The athletes’ commission of the Russian Olympic Committee has written to the IOC president, Thomas Bach, asking him to allow athletes who have never failed a drugs test to compete in Rio.

“The right of any athlete who has never violated any of the existing rules to perform at the Olympic Games is inviolable,” they wrote in a letter signed by 10 Olympic medal-winners. “And we wholeheartedly ask for your support in compliance of this right.”
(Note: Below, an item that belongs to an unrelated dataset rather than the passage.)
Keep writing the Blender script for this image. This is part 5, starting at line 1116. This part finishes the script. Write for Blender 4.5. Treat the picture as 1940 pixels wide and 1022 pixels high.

The letter told Bach that Russian athletes had always “fully and unconditionally supported” the IOC’s zero tolerance approach to the fight against doping. “We wholeheartedly support punishment for those who are trying to succeed fraudulently using banned drugs,” it added. “They must be responsible individually, because the fraud of dishonest people should not jeopardise the career of the other innocent fellow athletes and throw a stain on our country’s reputation.”

“As you know … all Russian athletes who aspire to participate in the Games in Rio will undergo at least three additional independent anti-doping tests, the team is under constant supervision of the international anti-doping authorities and no one with a history of doping will be selected for the Olympics. Please let us know what else we need to do to assure the Olympic community of our commitment to the fight against doping.

“We, the Russian athletes, hope that the great history and contribution of our country to the Olympic Games and the Olympic movement will not be threatened.”